# Work to complete
Everything from the first line to the line containing "rnd = random.Random(7)" is to be repeated exactly; nothing past it.

────────────────────

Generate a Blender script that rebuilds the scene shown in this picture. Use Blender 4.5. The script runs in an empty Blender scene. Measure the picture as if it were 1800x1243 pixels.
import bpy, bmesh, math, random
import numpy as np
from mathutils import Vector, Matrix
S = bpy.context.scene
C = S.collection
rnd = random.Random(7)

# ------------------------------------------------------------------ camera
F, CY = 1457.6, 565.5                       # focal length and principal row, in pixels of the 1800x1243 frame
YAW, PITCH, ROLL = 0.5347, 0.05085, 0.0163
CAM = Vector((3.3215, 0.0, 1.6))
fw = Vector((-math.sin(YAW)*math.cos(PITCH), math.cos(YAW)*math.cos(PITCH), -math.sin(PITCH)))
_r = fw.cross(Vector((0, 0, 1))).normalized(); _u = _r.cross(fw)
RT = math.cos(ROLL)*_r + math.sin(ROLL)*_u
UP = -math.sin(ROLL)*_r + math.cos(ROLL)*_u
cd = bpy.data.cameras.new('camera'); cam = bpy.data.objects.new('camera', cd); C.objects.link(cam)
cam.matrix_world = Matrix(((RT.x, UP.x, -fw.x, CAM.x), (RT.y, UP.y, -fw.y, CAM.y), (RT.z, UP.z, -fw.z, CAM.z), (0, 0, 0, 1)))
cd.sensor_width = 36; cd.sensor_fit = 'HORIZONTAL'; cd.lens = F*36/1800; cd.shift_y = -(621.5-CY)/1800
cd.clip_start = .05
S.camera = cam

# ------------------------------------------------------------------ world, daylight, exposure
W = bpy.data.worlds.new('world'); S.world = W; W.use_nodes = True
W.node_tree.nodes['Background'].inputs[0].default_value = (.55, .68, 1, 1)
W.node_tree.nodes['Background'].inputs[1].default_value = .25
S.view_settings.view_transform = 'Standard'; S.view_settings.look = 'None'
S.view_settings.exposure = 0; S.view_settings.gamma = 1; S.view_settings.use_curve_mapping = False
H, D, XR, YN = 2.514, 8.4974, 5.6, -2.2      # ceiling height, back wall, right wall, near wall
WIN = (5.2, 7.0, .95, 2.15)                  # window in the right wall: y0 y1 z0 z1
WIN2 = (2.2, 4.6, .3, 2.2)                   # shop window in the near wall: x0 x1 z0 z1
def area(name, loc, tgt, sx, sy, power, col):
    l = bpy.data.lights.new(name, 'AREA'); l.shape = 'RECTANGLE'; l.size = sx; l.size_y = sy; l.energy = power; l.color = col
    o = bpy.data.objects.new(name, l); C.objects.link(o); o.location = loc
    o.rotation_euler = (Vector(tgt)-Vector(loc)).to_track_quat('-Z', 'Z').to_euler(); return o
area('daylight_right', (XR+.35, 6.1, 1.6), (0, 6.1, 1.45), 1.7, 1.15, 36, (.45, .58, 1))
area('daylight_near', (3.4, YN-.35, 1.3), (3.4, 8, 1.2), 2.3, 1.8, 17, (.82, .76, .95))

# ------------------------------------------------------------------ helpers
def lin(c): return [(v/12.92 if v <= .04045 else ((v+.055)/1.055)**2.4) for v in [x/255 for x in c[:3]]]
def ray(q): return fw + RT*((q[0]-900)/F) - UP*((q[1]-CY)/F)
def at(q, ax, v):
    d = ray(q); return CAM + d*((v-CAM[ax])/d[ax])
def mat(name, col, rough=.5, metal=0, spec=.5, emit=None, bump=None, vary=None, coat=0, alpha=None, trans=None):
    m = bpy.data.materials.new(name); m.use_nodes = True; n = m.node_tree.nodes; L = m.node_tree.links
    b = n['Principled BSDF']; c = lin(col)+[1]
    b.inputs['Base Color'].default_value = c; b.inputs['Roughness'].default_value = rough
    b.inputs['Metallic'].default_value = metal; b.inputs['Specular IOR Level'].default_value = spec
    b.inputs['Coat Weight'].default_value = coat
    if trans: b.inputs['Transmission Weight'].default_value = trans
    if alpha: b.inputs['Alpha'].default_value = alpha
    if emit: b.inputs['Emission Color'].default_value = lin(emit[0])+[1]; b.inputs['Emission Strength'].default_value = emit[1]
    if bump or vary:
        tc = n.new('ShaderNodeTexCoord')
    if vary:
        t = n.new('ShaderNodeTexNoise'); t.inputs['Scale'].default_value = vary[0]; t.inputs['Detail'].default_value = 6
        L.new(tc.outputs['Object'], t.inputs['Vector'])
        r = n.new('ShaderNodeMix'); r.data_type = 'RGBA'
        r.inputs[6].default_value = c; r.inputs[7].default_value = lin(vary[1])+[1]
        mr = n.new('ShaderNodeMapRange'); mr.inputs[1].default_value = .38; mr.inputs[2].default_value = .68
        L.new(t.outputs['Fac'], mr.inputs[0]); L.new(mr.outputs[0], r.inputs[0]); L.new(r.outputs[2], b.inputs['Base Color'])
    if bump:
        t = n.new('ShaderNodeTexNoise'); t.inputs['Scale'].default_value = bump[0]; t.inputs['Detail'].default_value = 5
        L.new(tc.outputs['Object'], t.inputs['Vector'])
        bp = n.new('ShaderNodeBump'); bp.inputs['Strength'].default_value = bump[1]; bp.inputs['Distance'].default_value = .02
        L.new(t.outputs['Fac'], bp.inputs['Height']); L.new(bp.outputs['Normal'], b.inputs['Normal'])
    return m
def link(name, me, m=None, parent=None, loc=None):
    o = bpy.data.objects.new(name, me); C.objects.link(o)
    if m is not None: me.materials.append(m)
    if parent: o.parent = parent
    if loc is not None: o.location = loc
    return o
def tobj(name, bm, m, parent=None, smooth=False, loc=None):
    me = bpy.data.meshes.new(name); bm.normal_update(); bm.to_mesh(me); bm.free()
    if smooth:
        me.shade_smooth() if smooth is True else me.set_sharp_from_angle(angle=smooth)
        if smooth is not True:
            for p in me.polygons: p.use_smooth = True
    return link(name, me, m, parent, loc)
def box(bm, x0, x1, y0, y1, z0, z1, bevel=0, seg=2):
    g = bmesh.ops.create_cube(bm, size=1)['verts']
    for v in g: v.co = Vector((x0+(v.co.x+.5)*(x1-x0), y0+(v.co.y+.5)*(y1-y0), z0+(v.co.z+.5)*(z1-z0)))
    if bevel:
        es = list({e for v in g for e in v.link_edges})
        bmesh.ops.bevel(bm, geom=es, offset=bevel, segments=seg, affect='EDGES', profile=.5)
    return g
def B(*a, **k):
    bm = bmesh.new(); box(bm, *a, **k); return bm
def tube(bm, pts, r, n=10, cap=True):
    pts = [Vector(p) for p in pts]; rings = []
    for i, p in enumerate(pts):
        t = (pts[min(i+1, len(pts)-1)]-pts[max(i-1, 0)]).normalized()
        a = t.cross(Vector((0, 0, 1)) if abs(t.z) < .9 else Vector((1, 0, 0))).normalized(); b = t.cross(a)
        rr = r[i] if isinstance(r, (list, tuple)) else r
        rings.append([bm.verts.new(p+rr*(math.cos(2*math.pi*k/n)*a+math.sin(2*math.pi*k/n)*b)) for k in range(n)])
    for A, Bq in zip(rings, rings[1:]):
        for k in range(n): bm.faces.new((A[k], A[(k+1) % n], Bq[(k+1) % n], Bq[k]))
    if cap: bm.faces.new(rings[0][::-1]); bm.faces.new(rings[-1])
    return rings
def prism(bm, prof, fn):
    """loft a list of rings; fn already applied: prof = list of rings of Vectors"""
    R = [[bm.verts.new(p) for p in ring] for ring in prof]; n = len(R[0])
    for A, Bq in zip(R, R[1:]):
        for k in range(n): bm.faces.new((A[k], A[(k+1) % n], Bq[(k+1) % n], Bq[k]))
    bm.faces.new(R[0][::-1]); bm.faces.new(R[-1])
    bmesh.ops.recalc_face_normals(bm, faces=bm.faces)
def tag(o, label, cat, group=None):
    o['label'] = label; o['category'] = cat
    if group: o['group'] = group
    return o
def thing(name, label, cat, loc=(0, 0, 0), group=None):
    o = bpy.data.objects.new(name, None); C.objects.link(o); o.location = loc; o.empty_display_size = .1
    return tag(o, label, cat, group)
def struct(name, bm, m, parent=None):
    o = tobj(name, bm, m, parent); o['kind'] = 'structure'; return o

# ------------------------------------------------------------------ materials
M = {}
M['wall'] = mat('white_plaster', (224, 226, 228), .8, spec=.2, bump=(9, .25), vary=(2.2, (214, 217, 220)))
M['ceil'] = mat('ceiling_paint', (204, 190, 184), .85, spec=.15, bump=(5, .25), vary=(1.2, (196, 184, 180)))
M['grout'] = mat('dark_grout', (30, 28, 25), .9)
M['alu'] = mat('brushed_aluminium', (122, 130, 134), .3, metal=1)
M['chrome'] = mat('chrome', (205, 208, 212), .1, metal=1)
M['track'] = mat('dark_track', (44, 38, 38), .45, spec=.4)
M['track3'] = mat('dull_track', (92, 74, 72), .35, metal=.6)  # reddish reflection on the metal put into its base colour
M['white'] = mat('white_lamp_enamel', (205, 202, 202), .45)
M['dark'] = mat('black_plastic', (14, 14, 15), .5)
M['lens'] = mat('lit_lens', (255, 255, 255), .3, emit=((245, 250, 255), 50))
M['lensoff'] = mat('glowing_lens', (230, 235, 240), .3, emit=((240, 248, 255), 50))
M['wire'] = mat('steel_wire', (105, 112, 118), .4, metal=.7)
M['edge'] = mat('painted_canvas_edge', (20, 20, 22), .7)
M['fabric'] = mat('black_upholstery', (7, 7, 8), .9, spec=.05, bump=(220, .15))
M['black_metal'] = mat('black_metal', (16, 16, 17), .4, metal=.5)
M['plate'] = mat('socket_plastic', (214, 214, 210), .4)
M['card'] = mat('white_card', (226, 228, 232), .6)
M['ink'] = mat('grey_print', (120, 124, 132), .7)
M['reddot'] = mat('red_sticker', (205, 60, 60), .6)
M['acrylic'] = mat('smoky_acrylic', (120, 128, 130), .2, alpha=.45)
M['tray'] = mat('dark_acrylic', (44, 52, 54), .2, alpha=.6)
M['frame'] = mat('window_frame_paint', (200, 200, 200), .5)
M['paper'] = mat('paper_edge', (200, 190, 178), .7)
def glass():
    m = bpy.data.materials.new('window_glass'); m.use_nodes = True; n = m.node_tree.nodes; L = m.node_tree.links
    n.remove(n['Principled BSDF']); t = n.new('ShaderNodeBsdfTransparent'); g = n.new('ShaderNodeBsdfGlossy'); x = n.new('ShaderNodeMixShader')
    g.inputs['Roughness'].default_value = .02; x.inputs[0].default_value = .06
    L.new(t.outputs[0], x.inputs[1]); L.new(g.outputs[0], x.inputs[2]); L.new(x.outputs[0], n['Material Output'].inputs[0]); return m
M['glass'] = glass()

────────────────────

# Exercise result
Generate a Blender script that rebuilds the scene shown in this picture. Use Blender 4.5. The script runs in an empty Blender scene. Measure the picture as if it were 1800x1243 pixels.
import bpy, bmesh, math, random
import numpy as np
from mathutils import Vector, Matrix
S = bpy.context.scene
C = S.collection
rnd = random.Random(7)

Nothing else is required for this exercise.